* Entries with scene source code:
- - -

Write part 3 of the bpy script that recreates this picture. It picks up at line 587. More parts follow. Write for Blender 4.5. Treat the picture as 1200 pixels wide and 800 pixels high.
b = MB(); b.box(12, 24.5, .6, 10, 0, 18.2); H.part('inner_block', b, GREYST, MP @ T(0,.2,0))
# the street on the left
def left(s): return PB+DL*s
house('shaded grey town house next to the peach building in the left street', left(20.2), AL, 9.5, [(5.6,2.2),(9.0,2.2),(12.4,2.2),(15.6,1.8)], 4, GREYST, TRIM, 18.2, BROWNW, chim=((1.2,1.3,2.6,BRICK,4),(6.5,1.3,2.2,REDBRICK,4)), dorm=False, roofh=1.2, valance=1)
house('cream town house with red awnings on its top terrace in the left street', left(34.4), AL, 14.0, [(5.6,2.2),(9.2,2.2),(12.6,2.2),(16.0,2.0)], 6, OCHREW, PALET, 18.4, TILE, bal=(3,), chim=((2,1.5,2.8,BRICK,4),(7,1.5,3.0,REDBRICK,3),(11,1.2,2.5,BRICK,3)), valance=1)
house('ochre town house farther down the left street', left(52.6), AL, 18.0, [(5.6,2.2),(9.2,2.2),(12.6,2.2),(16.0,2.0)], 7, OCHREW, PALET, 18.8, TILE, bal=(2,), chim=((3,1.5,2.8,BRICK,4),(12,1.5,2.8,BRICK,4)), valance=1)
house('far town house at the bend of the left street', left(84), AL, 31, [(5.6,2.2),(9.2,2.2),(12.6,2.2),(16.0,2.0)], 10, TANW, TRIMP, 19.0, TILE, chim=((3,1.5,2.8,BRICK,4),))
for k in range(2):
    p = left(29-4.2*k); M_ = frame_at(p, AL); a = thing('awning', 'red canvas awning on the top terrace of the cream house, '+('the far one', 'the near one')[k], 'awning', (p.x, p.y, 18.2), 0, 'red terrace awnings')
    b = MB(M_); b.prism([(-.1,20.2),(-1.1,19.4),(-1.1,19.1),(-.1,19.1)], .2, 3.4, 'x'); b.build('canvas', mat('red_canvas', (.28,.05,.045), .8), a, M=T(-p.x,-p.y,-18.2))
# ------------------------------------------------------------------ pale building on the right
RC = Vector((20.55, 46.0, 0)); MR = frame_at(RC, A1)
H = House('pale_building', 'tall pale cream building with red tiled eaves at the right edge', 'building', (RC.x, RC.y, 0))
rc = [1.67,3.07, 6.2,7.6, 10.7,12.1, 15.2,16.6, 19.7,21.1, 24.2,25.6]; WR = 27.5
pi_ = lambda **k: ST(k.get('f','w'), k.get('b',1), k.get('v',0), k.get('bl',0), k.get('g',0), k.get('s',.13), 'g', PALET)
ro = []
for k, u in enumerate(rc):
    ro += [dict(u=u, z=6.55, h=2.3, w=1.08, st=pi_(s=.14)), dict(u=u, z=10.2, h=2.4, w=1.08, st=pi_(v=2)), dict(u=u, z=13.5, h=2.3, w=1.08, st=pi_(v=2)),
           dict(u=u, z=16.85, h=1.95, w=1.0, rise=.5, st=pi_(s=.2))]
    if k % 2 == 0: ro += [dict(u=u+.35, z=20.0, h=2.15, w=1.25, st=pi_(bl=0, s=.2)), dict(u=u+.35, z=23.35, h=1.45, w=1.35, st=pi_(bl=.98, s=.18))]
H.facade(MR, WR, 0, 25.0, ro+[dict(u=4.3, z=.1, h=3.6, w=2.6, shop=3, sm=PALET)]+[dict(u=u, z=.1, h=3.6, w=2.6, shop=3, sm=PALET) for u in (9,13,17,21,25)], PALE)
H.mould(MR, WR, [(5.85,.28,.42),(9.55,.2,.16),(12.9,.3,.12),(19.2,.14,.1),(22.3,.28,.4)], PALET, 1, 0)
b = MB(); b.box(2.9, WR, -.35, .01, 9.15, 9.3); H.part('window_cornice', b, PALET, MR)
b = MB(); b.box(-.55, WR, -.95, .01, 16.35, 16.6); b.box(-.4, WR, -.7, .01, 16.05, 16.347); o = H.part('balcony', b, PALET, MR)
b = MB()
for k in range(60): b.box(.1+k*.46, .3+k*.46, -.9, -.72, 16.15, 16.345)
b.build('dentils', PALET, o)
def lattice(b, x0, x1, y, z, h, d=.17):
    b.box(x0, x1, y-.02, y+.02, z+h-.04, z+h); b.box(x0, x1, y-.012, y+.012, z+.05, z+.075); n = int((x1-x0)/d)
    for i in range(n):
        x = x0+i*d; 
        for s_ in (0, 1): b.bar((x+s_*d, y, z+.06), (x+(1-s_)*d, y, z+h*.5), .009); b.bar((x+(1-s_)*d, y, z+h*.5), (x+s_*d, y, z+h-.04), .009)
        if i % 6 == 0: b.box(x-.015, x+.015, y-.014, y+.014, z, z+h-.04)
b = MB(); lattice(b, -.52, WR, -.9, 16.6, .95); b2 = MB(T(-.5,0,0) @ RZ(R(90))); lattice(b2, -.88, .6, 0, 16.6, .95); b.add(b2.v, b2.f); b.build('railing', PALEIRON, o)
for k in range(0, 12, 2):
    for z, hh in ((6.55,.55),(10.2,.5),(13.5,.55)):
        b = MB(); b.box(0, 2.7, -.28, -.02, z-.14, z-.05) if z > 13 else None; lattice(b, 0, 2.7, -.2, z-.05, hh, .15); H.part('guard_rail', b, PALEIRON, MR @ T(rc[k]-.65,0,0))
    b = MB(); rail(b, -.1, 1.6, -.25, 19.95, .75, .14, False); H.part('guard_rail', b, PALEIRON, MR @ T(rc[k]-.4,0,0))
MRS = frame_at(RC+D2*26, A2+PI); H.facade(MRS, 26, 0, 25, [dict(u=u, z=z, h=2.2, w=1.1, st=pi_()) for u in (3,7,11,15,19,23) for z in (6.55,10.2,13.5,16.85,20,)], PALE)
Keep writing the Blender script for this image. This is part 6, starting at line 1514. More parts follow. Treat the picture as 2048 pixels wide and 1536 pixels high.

- - -

* WRITTEN TASK: Reproduce the entire listing word for word.

* TASK OUTPUT:
Write part 3 of the bpy script that recreates this picture. It picks up at line 587. More parts follow. Write for Blender 4.5. Treat the picture as 1200 pixels wide and 800 pixels high.
b = MB(); b.box(12, 24.5, .6, 10, 0, 18.2); H.part('inner_block', b, GREYST, MP @ T(0,.2,0))
# the street on the left
def left(s): return PB+DL*s
house('shaded grey town house next to the peach building in the left street', left(20.2), AL, 9.5, [(5.6,2.2),(9.0,2.2),(12.4,2.2),(15.6,1.8)], 4, GREYST, TRIM, 18.2, BROWNW, chim=((1.2,1.3,2.6,BRICK,4),(6.5,1.3,2.2,REDBRICK,4)), dorm=False, roofh=1.2, valance=1)
house('cream town house with red awnings on its top terrace in the left street', left(34.4), AL, 14.0, [(5.6,2.2),(9.2,2.2),(12.6,2.2),(16.0,2.0)], 6, OCHREW, PALET, 18.4, TILE, bal=(3,), chim=((2,1.5,2.8,BRICK,4),(7,1.5,3.0,REDBRICK,3),(11,1.2,2.5,BRICK,3)), valance=1)
house('ochre town house farther down the left street', left(52.6), AL, 18.0, [(5.6,2.2),(9.2,2.2),(12.6,2.2),(16.0,2.0)], 7, OCHREW, PALET, 18.8, TILE, bal=(2,), chim=((3,1.5,2.8,BRICK,4),(12,1.5,2.8,BRICK,4)), valance=1)
house('far town house at the bend of the left street', left(84), AL, 31, [(5.6,2.2),(9.2,2.2),(12.6,2.2),(16.0,2.0)], 10, TANW, TRIMP, 19.0, TILE, chim=((3,1.5,2.8,BRICK,4),))
for k in range(2):
    p = left(29-4.2*k); M_ = frame_at(p, AL); a = thing('awning', 'red canvas awning on the top terrace of the cream house, '+('the far one', 'the near one')[k], 'awning', (p.x, p.y, 18.2), 0, 'red terrace awnings')
    b = MB(M_); b.prism([(-.1,20.2),(-1.1,19.4),(-1.1,19.1),(-.1,19.1)], .2, 3.4, 'x'); b.build('canvas', mat('red_canvas', (.28,.05,.045), .8), a, M=T(-p.x,-p.y,-18.2))
# ------------------------------------------------------------------ pale building on the right
RC = Vector((20.55, 46.0, 0)); MR = frame_at(RC, A1)
H = House('pale_building', 'tall pale cream building with red tiled eaves at the right edge', 'building', (RC.x, RC.y, 0))
rc = [1.67,3.07, 6.2,7.6, 10.7,12.1, 15.2,16.6, 19.7,21.1, 24.2,25.6]; WR = 27.5
pi_ = lambda **k: ST(k.get('f','w'), k.get('b',1), k.get('v',0), k.get('bl',0), k.get('g',0), k.get('s',.13), 'g', PALET)
ro = []
for k, u in enumerate(rc):
    ro += [dict(u=u, z=6.55, h=2.3, w=1.08, st=pi_(s=.14)), dict(u=u, z=10.2, h=2.4, w=1.08, st=pi_(v=2)), dict(u=u, z=13.5, h=2.3, w=1.08, st=pi_(v=2)),
           dict(u=u, z=16.85, h=1.95, w=1.0, rise=.5, st=pi_(s=.2))]
    if k % 2 == 0: ro += [dict(u=u+.35, z=20.0, h=2.15, w=1.25, st=pi_(bl=0, s=.2)), dict(u=u+.35, z=23.35, h=1.45, w=1.35, st=pi_(bl=.98, s=.18))]
H.facade(MR, WR, 0, 25.0, ro+[dict(u=4.3, z=.1, h=3.6, w=2.6, shop=3, sm=PALET)]+[dict(u=u, z=.1, h=3.6, w=2.6, shop=3, sm=PALET) for u in (9,13,17,21,25)], PALE)
H.mould(MR, WR, [(5.85,.28,.42),(9.55,.2,.16),(12.9,.3,.12),(19.2,.14,.1),(22.3,.28,.4)], PALET, 1, 0)
b = MB(); b.box(2.9, WR, -.35, .01, 9.15, 9.3); H.part('window_cornice', b, PALET, MR)
b = MB(); b.box(-.55, WR, -.95, .01, 16.35, 16.6); b.box(-.4, WR, -.7, .01, 16.05, 16.347); o = H.part('balcony', b, PALET, MR)
b = MB()
for k in range(60): b.box(.1+k*.46, .3+k*.46, -.9, -.72, 16.15, 16.345)
b.build('dentils', PALET, o)
def lattice(b, x0, x1, y, z, h, d=.17):
    b.box(x0, x1, y-.02, y+.02, z+h-.04, z+h); b.box(x0, x1, y-.012, y+.012, z+.05, z+.075); n = int((x1-x0)/d)
    for i in range(n):
        x = x0+i*d; 
        for s_ in (0, 1): b.bar((x+s_*d, y, z+.06), (x+(1-s_)*d, y, z+h*.5), .009); b.bar((x+(1-s_)*d, y, z+h*.5), (x+s_*d, y, z+h-.04), .009)
        if i % 6 == 0: b.box(x-.015, x+.015, y-.014, y+.014, z, z+h-.04)
b = MB(); lattice(b, -.52, WR, -.9, 16.6, .95); b2 = MB(T(-.5,0,0) @ RZ(R(90))); lattice(b2, -.88, .6, 0, 16.6, .95); b.add(b2.v, b2.f); b.build('railing', PALEIRON, o)
for k in range(0, 12, 2):
    for z, hh in ((6.55,.55),(10.2,.5),(13.5,.55)):
        b = MB(); b.box(0, 2.7, -.28, -.02, z-.14, z-.05) if z > 13 else None; lattice(b, 0, 2.7, -.2, z-.05, hh, .15); H.part('guard_rail', b, PALEIRON, MR @ T(rc[k]-.65,0,0))
    b = MB(); rail(b, -.1, 1.6, -.25, 19.95, .75, .14, False); H.part('guard_rail', b, PALEIRON, MR @ T(rc[k]-.4,0,0))
MRS = frame_at(RC+D2*26, A2+PI); H.facade(MRS, 26, 0, 25, [dict(u=u, z=z, h=2.2, w=1.1, st=pi_()) for u in (3,7,11,15,19,23) for z in (6.55,10.2,13.5,16.85,20,)], PALE)
Keep writing the Blender script for this image. This is part 6, starting at line 1514. More parts follow. Treat the picture as 2048 pixels wide and 1536 pixels high.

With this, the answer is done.